Office Actions

Posted Tuesday, May 1, 2012.

Once an application for a patent is filed, it goes into the queue at the USPTO awaiting an examination by a patent examiner.

If the examiner finds that the invention described in the patent claims is patent-eligible, useful, novel and nonobvious, among other requirements, the fortunate patent applicant will receive a Notice of Allowance, meaning the patent office will issue the patent upon payment by the applicant of the issuance and publication fees.

Unfortunately, it is rare for the first communication from the USPTO following the filing of an application to be a Notice of Allowance. 89% of the time, the patent claims are initially rejected. The news of that rejection comes to the inventor in the form of an Office Action.

In the Office Action, the patent examiner will communicate the roadblocks to patentability of the invention.

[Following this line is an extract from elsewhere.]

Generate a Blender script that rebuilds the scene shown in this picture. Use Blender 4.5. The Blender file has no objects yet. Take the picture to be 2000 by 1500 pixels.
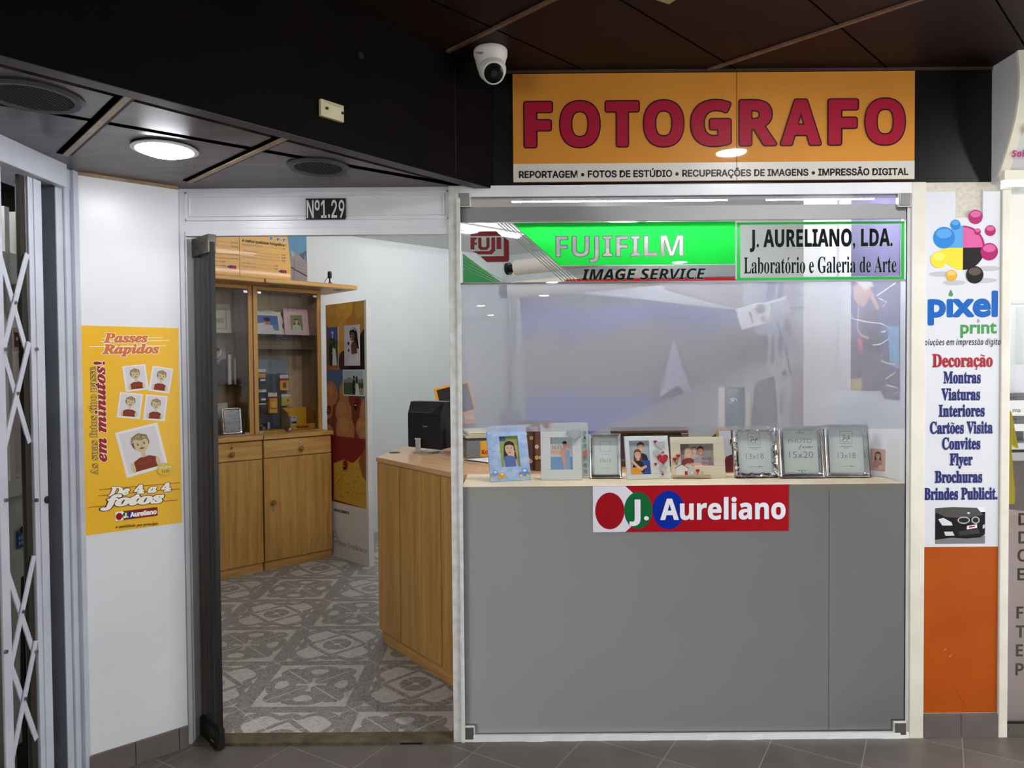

It may be that the claim language is overly vague or imprecise. Or, it may be that someone else invented the same thing previously. It could be that the opinion of the patent examiner is that the invention is a trivial advance over what is known. Or, frequently, there is some combination of all of those.

In all cases, following the first Office Action, the applicant gets an opportunity to dispute the PTO’s assertions, amend claim language to make the claims more distinct from what is already known, or some combination of those. Usually, the applicant will file a response to the Office Action. The PTO does not charge a fee to receive and consider this first response. An applicant has three months to submit the response, although this time period may be extended up to three additional months by paying a surcharge.

The examiner, usually a couple of weeks to a couple of months after receiving the response, will consider the arguments and/or claim amendments contained within the response. If the examiner does not find the arguments and/or amendments persuasive, the examiner may reject the claims a second time. Or, the examiner may do additional searching and find new grounds of rejections. This unhappy news usually comes from the PTO in the form of a Final Office Action.

A Final Office Action essentially means that the PTO has finished the examination paid for by the applicant at the time of filing the application. The applicant has more options available, many of which involve additional fees to the PTO. For example, the applicant may dispute the findings in the Final Office Action and/or further amend the claims, and submit a response to the Final Office Action concurrent with a Request for Continued Examination and the corresponding fee. Another avenue is to appeal the final rejection to the Board of Patent Appeals and Interferences at the USPTO.